YOUR INSTRUCTIONS - Show each line of the data below that has the string "picture" in it.

RECORDS FOR THIS TASK -
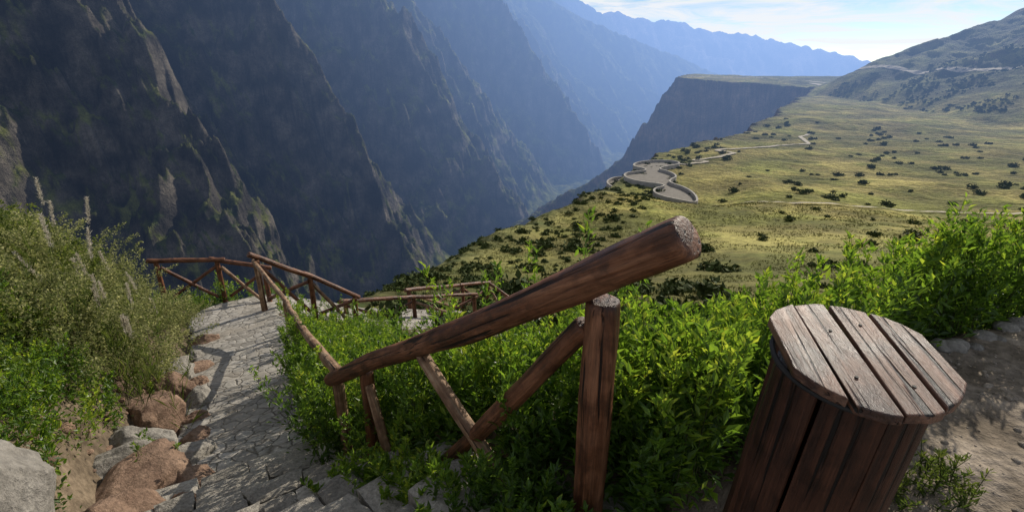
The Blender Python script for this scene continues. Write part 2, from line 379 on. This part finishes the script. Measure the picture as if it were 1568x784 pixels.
p4=strip(np.array([-1.2,2.95]),np.array([-2.75,5.8]),240,-.24,.2)
p5=strip(np.array([.35,1.42]),np.array([-.95,2.68]),150,-.26,.04)
def dens(p,sc,th,seed):
    return p[fbm(p[:,0]/sc,p[:,1]/sc,2,seed)>th]
allp=np.concatenate([p1,p2,p3]); allp=dens(allp,.5,-.2,300)
dd,_,_=path_info(allp[:,0],allp[:,1]); allp=allp[dd>.6]
dd,_,_=path_info(p4[:,0],p4[:,1]); p4=p4[dd>.48]; allp=np.concatenate([allp,p4])
hn=fbm(allp[:,0]/.5,allp[:,1]/.5,2,303)
hh=.5+.22*g.rand(len(allp))+.35*hn; hh=np.clip(hh,.3,.95)
hh[-len(p4):]=.6+.4*g.rand(len(p4))
foliage('railing_shrub',with_z(allp),hh,.4,105,.07,.17,[M_LEAF,M_STEM],1)
foliage('railing_shrub',with_z(p5,-.1),.26+.2*g.rand(len(p5)),.5,100,.06,.17,[M_LEAF,M_STEM],14)
tp=np.array([(.02,2.35),(.12,2.5),(-.06,2.3),(-.3,2.75),(.3,2.2),(-.5,2.9),(-.15,2.6),(.42,1.85),(.36,1.75),(.5,1.95),(-.8,3.3),(-1.1,3.6),(-.6,3.1),(-.35,2.35),(-.5,2.5)]); foliage('railing_shrub',with_z(tp),.9+.25*g.rand(len(tp)),.25,120,.06,.17,[M_LEAF,M_STEM],12,spread=.05)
n=1550; x=.45+g.rand(n)*6.6; y=np.interp(x,EX,EY)+.05+g.rand(n)**1.2*1.5
q=np.column_stack([x,y]); q=q[(np.hypot(x-.83,y-1.07)>.36)]
q=dens(q,.6,-.25,310)
qh=.36+.22*g.rand(len(q))+.3*fbm(q[:,0]/.6,q[:,1]/.6,2,311)+.28*ss(.8,1.6,q[:,0])
foliage('terrace_edge_shrub',with_z(q),np.clip(qh,.25,1.),.45,105,.075,.17,[M_LEAF,M_STEM],2)
def bankpts(n,x0,x1,y0,y1,dmin,dmax=9):
    p=np.column_stack([x0+g.rand(n)*(x1-x0),y0+g.rand(n)*(y1-y0)]); d,_,s_=path_info(p[:,0],p[:,1])
    return p[(d>dmin)&(d<dmax)&(s_>0)]
b1=dens(bankpts(1600,-7.0,-1.8,2.4,8.4,1.45),.7,-.3,320)
foliage('bank_shrub',with_z(b1),np.clip(.42+.3*g.rand(len(b1))+.6*fbm(b1[:,0]/.8,b1[:,1]/.8,2,321),.2,1.15),.5,115,.06,.26,[M_LEAF2,M_STEM],3,spread=.24,stemr=.0012,t0=0.)
b2=bankpts(620,-4.3,-1.9,1.6,4.1,1.05)
foliage('bank_green_shrub',with_z(b2),.35+.3*g.rand(len(b2)),.5,110,.05,.22,[M_LEAF,M_STEM],4,spread=.12,stemr=.0015)
# rounded flowering bushes: stems radiate from a few root points
cen=np.array([(-4.3,5.0),(-4.8,5.8),(-4.3,4.4),(-5.3,6.5),(-5.5,5.5),(-5.9,6.9),(-4.9,4.8),(-5.7,7.6),(-4.0,3.9)])
b3=np.concatenate([c_+g.randn(42,2)*.17 for c_ in cen])
foliage('bank_flowering_shrub',with_z(b3),.62+.25*g.rand(len(b3)),.95,210,.028,.5,[M_LEAF3,M_STEM],5,t0=.35,spread=.14,stemr=.0015,phi=(-.5,1.2),vary=.3)
b4=np.concatenate([bankpts(380,-5,-2.6,4.6,7.2,.9,1.5),strip(np.array([-2.75,3.2]),np.array([-3.05,3.9]),100,-.15,.15)])
b4=dens(b4,.5,-.12,340)
foliage('path_edge_shrub',with_z(b4),.28+.2*g.rand(len(b4)),.4,90,.05,.2,[M_LEAF,M_STEM],6)
b5=np.column_stack([-7.5+g.rand(500)*4.8,9.5+g.rand(500)*1.4]); d5,_,_=path_info(b5[:,0],b5[:,1]); b5=b5[d5>.75]
foliage('landing_shrub',with_z(b5),.45+.35*g.rand(len(b5)),.5,80,.06,.22,[M_LEAF,M_STEM],7)
b6=np.concatenate([np.array([-4.05,4.5])+g.randn(12,2)*np.array([.25,.2]),np.array([-4.5,5.9])+g.randn(4,2)*.2,np.array([-4.9,5.2])+g.randn(3,2)*.2])
foliage('feather_grass',with_z(b6),1.2+.5*g.rand(len(b6)),.4,260,.045,.08,[M_PLUME,M_STEM],8,t0=.8,spread=.016,stemr=.004,vary=.2)
b7=np.array([-4.05,4.5])+g.randn(50,2)*np.array([.25,.2])
foliage('feather_grass',with_z(b7),.7+.3*g.rand(50),.8,26,.25,.02,[M_LEAF2,M_STEM],9,t0=0.,spread=.05,stemr=.002,phi=(.6,1.4))

def bushes(name,xy,rad,nf,fs,mat,seed,flat=.75):
    g=np.random.RandomState(seed); n=len(xy); b=with_z(xy,0.); 
    idx=np.repeat(np.arange(n),nf); m=len(idx); rd=rad[idx]
    lob=g.randn(n,5,3); lob/=np.linalg.norm(lob,axis=-1,keepdims=True); lob[...,2]=np.abs(lob[...,2])*.7
    lc=lob[idx,g.randint(0,5,m)]*.5
    u=g.randn(m,3); u/=np.linalg.norm(u,axis=1,keepdims=True)
    p=lc+u*(.55*g.rand(m)**.4)[:,None]; p[:,2]=np.abs(p[:,2])*flat+.05
    c=b[idx]+p*rd[:,None]
    t1=g.randn(m,3); t1/=np.linalg.norm(t1,axis=1,keepdims=True); t2=np.cross(t1,u+.4*g.randn(m,3)); t2/=np.linalg.norm(t2,axis=1,keepdims=True)+1e-9
    s_=(fs*rd*(.5+g.rand(m)))[:,None]
    v=np.stack([c-t1*s_,c+t2*s_*.6,c+t1*s_,c-t2*s_*.6],1).reshape(-1,3)
    f=np.arange(m*4).reshape(-1,4)
    rn=np.repeat(np.clip(.25+.5*g.rand(m)+.3*(g.rand(n)[idx]-.3),0,1),4)
    return mesh_obj(name,[(v,f,0)],[mat],False,{'rnd':('FLOAT',rn)})
def region(n,r0,r1,a0,a1,pw=1.):
    a=np.radians(a0+(a1-a0)*g.rand(n)); r_=r0+(r1-r0)*g.rand(n)**pw
    return np.column_stack([np.sin(a)*r_,np.cos(a)*r_])
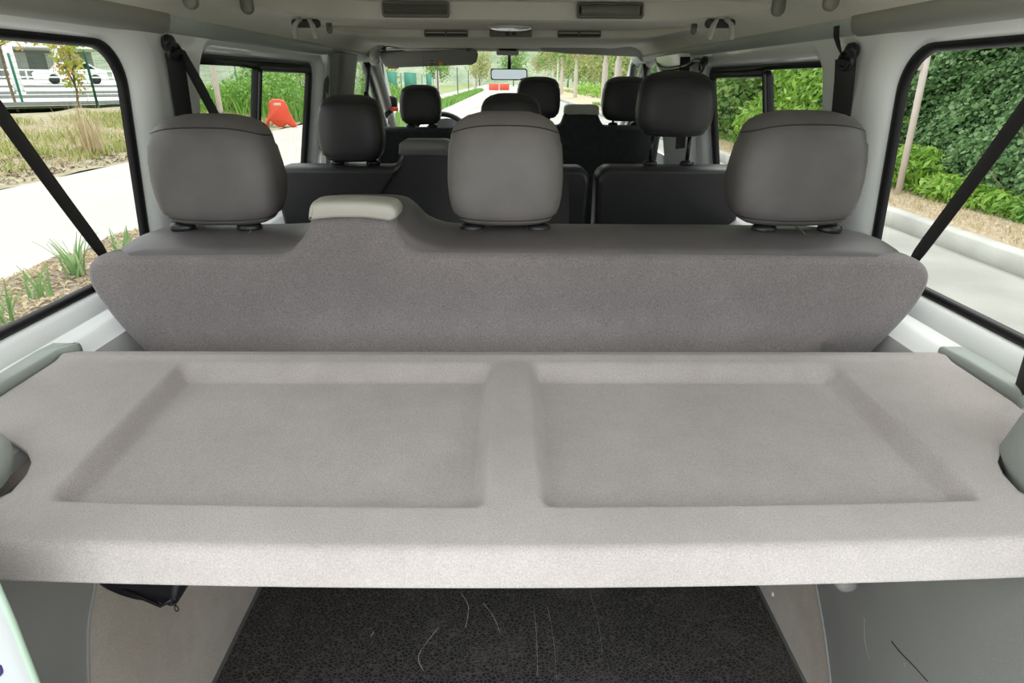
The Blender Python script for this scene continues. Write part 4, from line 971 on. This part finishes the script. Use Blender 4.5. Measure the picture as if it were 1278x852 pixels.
# grass tufts as blades
def blades(name, pts, h, m, parent=None, kind='stuff', wd=.012, lean=.35, kindset=True):
    n = len(pts); rg = np.random.default_rng(n+3); P = np.asarray(pts, float); hh = h*rg.uniform(.5, 1.3, n)
    a = rg.uniform(0, 2*PI, n); s = np.stack([np.cos(a), np.sin(a), np.zeros(n)], 1)*wd*(.6+rg.uniform(0, .8, n))[:, None]
    L1 = rg.normal(0, lean, (n, 3)); L1[:, 2] = 0
    v = np.empty((n, 5, 3)); v[:, 0] = P-s; v[:, 1] = P+s
    mid = P+L1*hh[:, None]*.35; mid[:, 2] += hh*.6; v[:, 2] = mid+s*.7; v[:, 4] = mid-s*.7; tip = P+L1*hh[:, None]*1.0; tip[:, 2] += hh; v[:, 3] = tip
    me = bpy.data.meshes.new(name); me.vertices.add(n*5); me.vertices.foreach_set('co', v.reshape(-1))
    me.loops.add(n*5); me.loops.foreach_set('vertex_index', np.arange(n*5)); me.polygons.add(n)
    me.polygons.foreach_set('loop_start', np.arange(n)*5); me.polygons.foreach_set('loop_total', np.full(n, 5)); me.update(calc_edges=True)
    return finish(name, me, m, parent, smooth=False, kind=kind)
def scatter(n, x0, x1, y0, y1, zf, dens=None):
    out = []
    while len(out) < n:
        x, y = R.uniform(x0, x1), R.uniform(y0, y1)
        if dens and R.random() > dens(x, y): continue
        out.append((x, y, zf(x, y)))
    return out
cl_ = lambda x, y: max(0, min(1, .5+1.6*noise.noise(Vector((x*.7, y*.7, 1)))))
tag(blades('tall_grass', scatter(13000, -13.5, -9.0, 4, 30, verge_z, cl_), .17, M['blade'], wd=.012), 'tufts of yellow-green grass on the verge beyond the white path', 'grass')
tag(blades('straw_grass', scatter(5000, -13, -9.0, 4, 34, verge_z, lambda x, y: 1-cl_(x, y)), .15, M['straw'], wd=.011), 'pale dry grass on the verge beyond the white path', 'grass')
tag(blades('verge_grass', scatter(9000, -15, -8.6, 26, 70, verge_z), .8, M['lush'], wd=.03), 'lush green weeds in front of the green fence', 'weeds')
tag(blades('kerbside_grass', scatter(5000, 5.1, 6.2, 3, 20, lambda x, y: G+.2), .05, M['straw'], wd=.008), 'short straw-coloured grass behind the kerb', 'grass')
tag(blades('kerbside_weeds', scatter(3500, 5.9, 6.4, 4, 45, lambda x, y: G+.2), .16, M['lush'], wd=.016), 'green weeds along the foot of the ivy bank', 'weeds')
tag(blades('median_grass', scatter(9000, -5.0, -4.0, 24, 110, lambda x, y: G), .42, M['lush'], wd=.03), 'green grass strip between the road and the white path ahead', 'grass')
# tall dry seed stalks
t = thing('dry_weed', 'tall dry pinkish weed standing at the edge of the verge near the window edge', 'weed', (-9.35, 14.2, verge_z(-9.35, 14.2)))
blades('stalks', [(-9.35+R.gauss(0, .13), 14.2+R.gauss(0, .13), verge_z(-9.35, 14.2)) for _ in range(120)], 1.0, M['straw'], t, wd=.008, lean=.10)
# mulch chips
pts = scatter(5200, -4.45, -3.0, 3.2, 9.5, lambda x, y: G+.06+.06*noise.noise(Vector((x*2, y*2, 0))))
tag(leaves('mulch_chips', pts, np.tile([0, 0, 1], (len(pts), 1)), .06, M['straw'], kind='stuff', asp=.4, jitter=.45), 'scattered pale wood chips on the planting bed', 'mulch')
pts = scatter(2600, -10.2, -8.4, 5, 20, lambda x, y: verge_z(x, y)+.02)
tag(leaves('bark_chips', pts, np.tile([0, 0, 1], (len(pts), 1)), .09, mat('chip_brown', (.26, .19, .14), 1, var=.4, vscale=9), kind='stuff', asp=.4, jitter=.45), 'brown bark chips along the far edge of the white path', 'mulch')

def iris(label, x, y, n, h, seed):
    rg = random.Random(seed); t = thing('iris_plant', label, 'plant', (x, y, G+.05), 'iris plants in the bed')
    bm = bmesh.new()
    for k in range(n):
        a = rg.uniform(0, 2*PI); L = h*rg.uniform(.65, 1.1); ln = rg.uniform(.15, .62); b0 = Vector((x+rg.gauss(0, .035), y+rg.gauss(0, .035), G+.04)); d = Vector((math.cos(a), math.sin(a), 0))
        s = Vector((-d.y, d.x, 0)); prev = None
        for q in range(7):
            u = q/6; p = b0+d*L*ln*(u**1.5)+Vector((0, 0, L*(u-.25*ln*u**3))); wv = .012*(1-u**2.2)+.0008
            row = (bm.verts.new(p-s*wv), bm.verts.new(p+d*.004), bm.verts.new(p+s*wv))
            if prev:
                bm.faces.new((prev[0], prev[1], row[1], row[0])); bm.faces.new((prev[1], prev[2], row[2], row[1]))
            prev = row
    obj('blades', bm, M['iris'], t); return t
iris('spiky iris clump in the mulch nearest the bench corner', -3.87, 5.25, 26, .42, 1)
iris('small iris clump in the mulch, middle one of the bed', -3.80, 4.68, 13, .30, 2)
iris('iris clump in the mulch at the edge of the photo', -3.68, 4.16, 13, .34, 3)
iris('iris clump growing just beyond the spiky one', -3.72, 5.75, 16, .36, 4)
iris('low iris clump by the path seen through the sliding window', -4.3, 10.4, 8, .34, 5)

# --- orange barriers
def barrier(label, x, y, rz, z):
    t = thing('plastic_barrier', label, 'barrier', (x, y, z), 'orange plastic barriers')
    t2 = Matrix.Translation((x, y, z)) @ Matrix.Rotation(rz, 4, 'Z')
    bm = bmesh.new()
    ol = [(-.62, 0), (-.50, 0), (-.36, .30), (-.22, .10), (-.02, 0), (.12, 0), (.26, .12), (.40, .02), (.60, 0), (.66, .06), (.44, .52), (.36, .86), (.30, 1.02), (.14, 1.10), (-.16, 1.10), (-.32, 1.0), (-.36, .62)]
    ol = [(q*.92, v*.9) for q, v in ol]
    slab(bm, resample(ol, 80), [(.05, -.2), (.01, -.17), (0, -.1), (0, .1), (.01, .17), (.05, .2)], 'xz')
    bmesh.ops.transform(bm, matrix=t2, verts=bm.verts); obj('body', bm, M['orange'], t)
    bm = bmesh.new(); box(bm, -.15, .12, -.205, .205, .76, .86); bmesh.ops.transform(bm, matrix=t2, verts=bm.verts); obj('reflector', bm, mat('pale_reflector', (.9, .6, .5), .4), t)
barrier('slumped orange plastic barrier at the edge of the white path', -8.62, 24.3, .36, verge_z(-8.62, 24.3))
for k, (x, y) in enumerate(((-2.4, 118), (-.5, 120))):
    bm = bmesh.new(); slab(bm, rrect(x-.9, x+.9, G, G+1.1, .1), [(.05, y-.25), (0, y-.2), (0, y+.2), (.05, y+.25)], 'xz')
    tag(obj('road_barrier', bm, M['redpl']), ('far red road barrier beside the grass strip', 'far red road barrier nearer the middle of the road')[k], 'barrier')

# --- fence with green posts
def fence(name, label, a, b, n, z0, h, m, wires=9, pr=.045):
    a, b = Vector(a), Vector(b); t = thing(name, label, 'fence', (a.x, a.y, z0))
    for k in range(n):
        p = a.lerp(b, k/(n-1)); bm = bmesh.new(); tube(bm, [(p.x, p.y, p.z-.5), (p.x, p.y, p.z+h)], pr, 8); obj('post', bm, m, t)
    bm = bmesh.new()
    for w_ in range(wires): 
        q = (w_+.5)/wires*h; tube(bm, [a+Vector((0, 0, q)), b+Vector((0, 0, q))], .004, 4)
    L_ = (b-a).length
    for w_ in range(int(L_/.5)):
        p = a.lerp(b, w_/(L_/.5)); tube(bm, [p, p+Vector((0, 0, h))], .0025, 3)
    obj('wire_mesh', bm, m, t); return t
fence('wire_fence', 'green-post wire fence in front of the parking seen in the rear quarter window', (-32.5, 32.3, .2), (-15.6, 24.7, .12), 5, .15, 1.9, M['fencegreen'])
fence('wire_fence', 'green wire fence running along the path behind the orange barrier', (-15.6, 24.7, .1), (-10.0, 95, -.3), 20, .1, 2.0, M['fencegreen'])
t = thing('screen_fence', 'green screened fence beyond the path ahead', 'fence', (-10, 60, G))
for k, (x0, y0, x1, y1) in enumerate(((-11.6, 74, -11.1, 80), (-10.6, 86, -10.4, 90), (-12.0, 66, -11.8, 70))):
    bm = bmesh.new(); rings(bm, [[(x0, y0, -.3), (x1, y1, -.3), (x1, y1, 1.9), (x0, y0, 1.9)], [(x0+.05, y0, -.3), (x1+.05, y1, -.3), (x1+.05, y1, 1.9), (x0+.05, y0, 1.9)]]); obj('screen_panel', bm, M['screen'], t)
for k, y in enumerate((53, 74, 95, 118)):
    bm = bmesh.new(); tube(bm, [(-5.6, y, G), (-5.6, y, G+3.0)], .055, 8); tag(obj('sign_post', bm, M['darkpost']), ['nearest thin dark post', 'second thin dark post', 'third thin dark post', 'farthest thin dark post'][k]+' along the grass strip beside the path ahead', 'post')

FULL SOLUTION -
The Blender Python script for this scene continues. Write part 2, from line 379 on. This part finishes the script. Measure the picture as if it were 1568x784 pixels.
The Blender Python script for this scene continues. Write part 4, from line 971 on. This part finishes the script. Use Blender 4.5. Measure the picture as if it were 1278x852 pixels.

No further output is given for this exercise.